Rio’s Mongolian wrangle prefigures bigger fight over smaller spoils

PM Chimed’s idea of a referendum on mineral resources by text message will exasperate mining group
M
ongolians do not always do what foreigners think they should. The warriors of Genghis Khan pinged arrows from a distance at adversaries who had pencilled “pitched battle” into their day planners. This was unsporting but effective. Now, Mongolia’s new prime minister, Saikhanbileg Chimed, has announced a referendum by text message on whether to develop further his nation’s plentiful mineral resources.
This news will exasperate Rio Tinto, which indirectly owns a majority stake in the vast Oyu Tolgoi copper mine in the South Gobi. The Mongolian government has 34 per cent. The partners have been bickering over how to split a $900m cost overrun on the first, open-cast phase of the project.
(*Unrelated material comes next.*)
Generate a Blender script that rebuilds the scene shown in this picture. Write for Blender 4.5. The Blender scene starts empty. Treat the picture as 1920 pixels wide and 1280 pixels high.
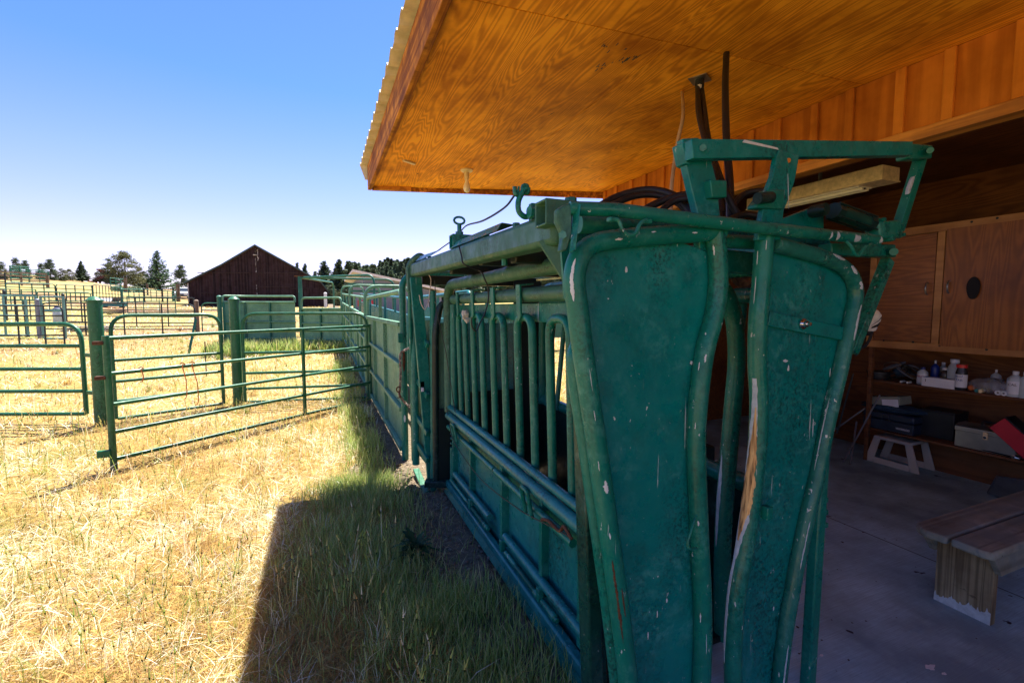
import bpy, bmesh, math, random
import numpy as np
from mathutils import Vector, Matrix

# ------------------------------------------------------------------ camera, sky, sun, exposure
scn = bpy.context.scene
COL = scn.collection
F_PX, EYE = 860.0, 1.65
PITCH = math.atan((640 - 577) / F_PX)
YAW = math.atan((960 - 603) / F_PX * math.cos(PITCH))
cam = bpy.data.cameras.new("camera"); cam.sensor_width = 36.0; cam.lens = F_PX / 1920 * 36
cam.clip_start = 0.02; cam.clip_end = 3000
camo = bpy.data.objects.new("camera", cam); COL.objects.link(camo)
camo.location = (0, 0, EYE); camo.rotation_euler = (math.pi / 2 - PITCH, 0, -YAW)
scn.camera = camo

SUN_EL, SUN_AZ = math.radians(63.5), math.radians(31)      # azimuth from +Y towards +X
world = bpy.data.worlds.new("World"); scn.world = world; world.use_nodes = True
wn = world.node_tree
sky = wn.nodes.new("ShaderNodeTexSky"); sky.sky_type = 'NISHITA'; sky.sun_disc = False
sky.sun_elevation = SUN_EL; sky.sun_rotation = SUN_AZ
sky.altitude = 1300; sky.air_density = 1.1; sky.dust_density = 0.5; sky.ozone_density = 6.0
bg = wn.nodes["Background"]; bg.inputs[1].default_value = 0.086
tint = wn.nodes.new('ShaderNodeMix'); tint.data_type = 'RGBA'; tint.blend_type = 'MULTIPLY'; tint.inputs[0].default_value = 1; tint.inputs[7].default_value = (1.0, .93, 1.12, 1)
wn.links.new(sky.outputs[0], tint.inputs[6])
# a dry clear day: whiter towards the horizon, deeper blue overhead
tcw = wn.nodes.new('ShaderNodeTexCoord'); sepw = wn.nodes.new('ShaderNodeSeparateXYZ'); rw = wn.nodes.new('ShaderNodeValToRGB')
wn.links.new(tcw.outputs['Generated'], sepw.inputs[0]); wn.links.new(sepw.outputs[2], rw.inputs[0])
els = rw.color_ramp.elements
for _ in range(3): els.new(.5)
for e, (p, c) in zip(els, ((0.03, (1, .76, .72)), (.126, (.94, .69, .73)), (.25, (.74, .685, .75)), (.39, (.47, .63, .72)), (1, (.39, .55, .75)))):
    e.position = p; e.color = (*c, 1)
t2 = wn.nodes.new('ShaderNodeMix'); t2.data_type = 'RGBA'; t2.blend_type = 'MULTIPLY'; t2.inputs[0].default_value = 1
wn.links.new(tint.outputs[2], t2.inputs[6]); wn.links.new(rw.outputs[0], t2.inputs[7]); wn.links.new(t2.outputs[2], bg.inputs[0])
sun = bpy.data.lights.new("sun", 'SUN'); sun.energy = 5.0; sun.angle = math.radians(0.53); sun.color = (1, 0.955, 0.88)
suno = bpy.data.objects.new("sun", sun); COL.objects.link(suno)
sd = Vector((math.sin(SUN_AZ) * math.cos(SUN_EL), math.cos(SUN_AZ) * math.cos(SUN_EL), math.sin(SUN_EL)))
suno.rotation_euler = sd.to_track_quat('Z', 'Y').to_euler(); suno.location = (0, 0, 30)
scn.view_settings.view_transform = 'Standard'; scn.view_settings.look = 'None'
scn.view_settings.gamma = 1; scn.view_settings.exposure = 1.82
scn.render.engine = 'CYCLES'
scn.cycles.max_bounces = 7; scn.cycles.diffuse_bounces = 5; scn.cycles.glossy_bounces = 3
scn.cycles.transparent_max_bounces = 6; scn.cycles.sample_clamp_indirect = 6
scn.cycles.use_denoising = True
try: scn.cycles.denoiser = 'OPENIMAGEDENOISE'
except Exception: pass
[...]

About $4bn needed to develop a second, underground phase hangs on them resolving their differences.
Financial folk tend to expect political obstacles to dissolve in response to economic expediency. Under that world view, Mr Saikhanbileg’s non-binding poll is a populist gesture presaging a handshake with Rio’s Sam Walsh. That may understate the complexity of politics in an immature democracy with qualms over the “resource curse” — the distorting effect mineral wealth can have on civil institutions.
Nor is Rio alone in wrestling with such issues. Multinationals are recalibrating their expectations of paybacks from investments in response to plunging commodity prices. The penny will not yet have dropped for many governments.
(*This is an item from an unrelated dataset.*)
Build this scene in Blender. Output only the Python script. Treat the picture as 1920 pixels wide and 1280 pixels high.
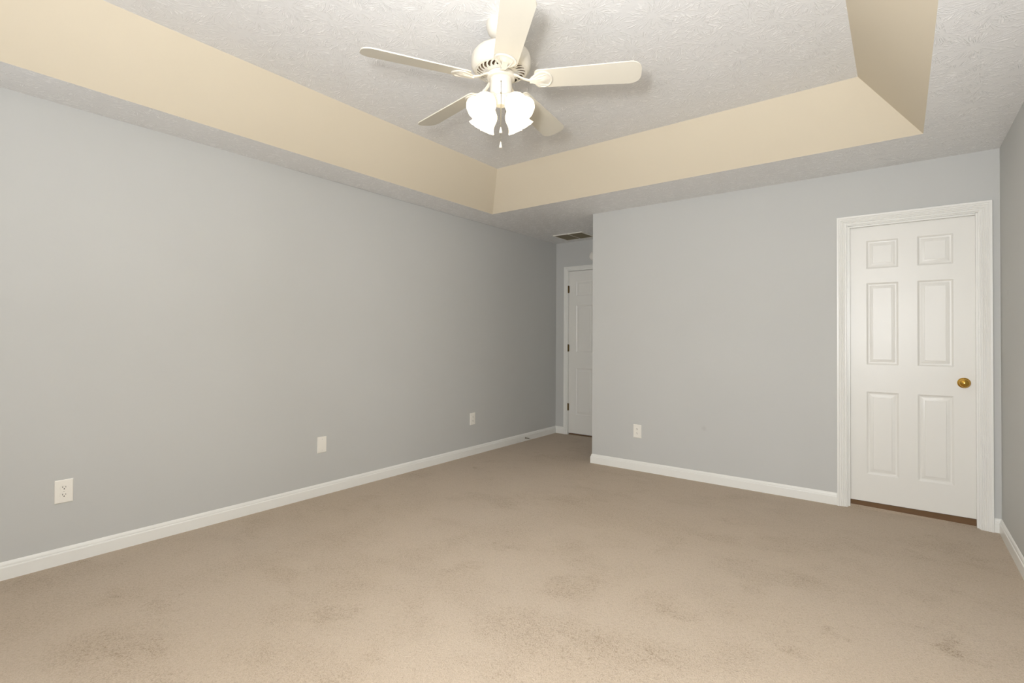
import bpy, bmesh, math, random
from mathutils import Vector, Matrix
random.seed(7)
PI = math.pi
sc = bpy.context.scene
for o in list(bpy.data.objects): bpy.data.objects.remove(o)
COL = sc.collection

# ------------------------------------------------------------------ camera
F_PX, YAW, PITCH, ROLL, CAM_H = 951.153, 0.652494, 0.0123997, -0.00585077, 1.208995
s_, c_ = math.sin(YAW), math.cos(YAW); sp, cp = math.sin(PITCH), math.cos(PITCH)
R_ = Vector((c_, s_, 0)); F_ = Vector((-s_*cp, c_*cp, sp)); U_ = Vector((s_*sp, -c_*sp, cp))
X_ = R_*math.cos(ROLL) - U_*math.sin(ROLL); Y_ = R_*math.sin(ROLL) + U_*math.cos(ROLL)
cam = bpy.data.cameras.new('camera'); camo = bpy.data.objects.new('camera', cam); COL.objects.link(camo)
M = Matrix((X_, Y_, -F_)).transposed().to_4x4(); M.translation = (0, 0, CAM_H); camo.matrix_world = M
cam.sensor_width = 36; cam.lens = F_PX/1920*36; cam.shift_y = -17.055/1920
cam.clip_start = 0.02; sc.camera = camo

# ------------------------------------------------------------------ world, lights, exposure
w = bpy.data.worlds.new('world'); sc.world = w; w.use_nodes = True
w.node_tree.nodes['Background'].inputs[0].default_value = (0.75, 0.85, 1.0, 1)
w.node_tree.nodes['Background'].inputs[1].default_value = 0.6
sc.view_settings.view_transform = 'Standard'; sc.view_settings.look = 'None'
sc.view_settings.exposure = 0.13; sc.view_settings.gamma = 1.0; sc.view_settings.use_curve_mapping = False

def area(name, loc, target, sx, sy, power, color, shape='RECTANGLE', spread=PI):
    l = bpy.data.lights.new(name, 'AREA'); l.shape = shape; l.size = sx; l.size_y = sy
    l.energy = power; l.color = color; l.spread = spread
    o = bpy.data.objects.new(name, l); COL.objects.link(o); o.location = loc
    o.rotation_euler = (Vector(target)-Vector(loc)).to_track_quat('-Z', 'Y').to_euler()
    return o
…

When it does, they, like the Mongolians, may begin to feel taxation of resource developments is a safer bet than the risk-sharing arrangements popular at the top of the cycle.
The phlegmatic Mr Walsh delivered the first phase of Oyu Tolgoi, albeit behind schedule. He is now said to be “talking robustly” to the Mongolians about the second phase. Not too robustly, one hopes. Genghis built pyramids from the skulls of people he seriously disagreed with.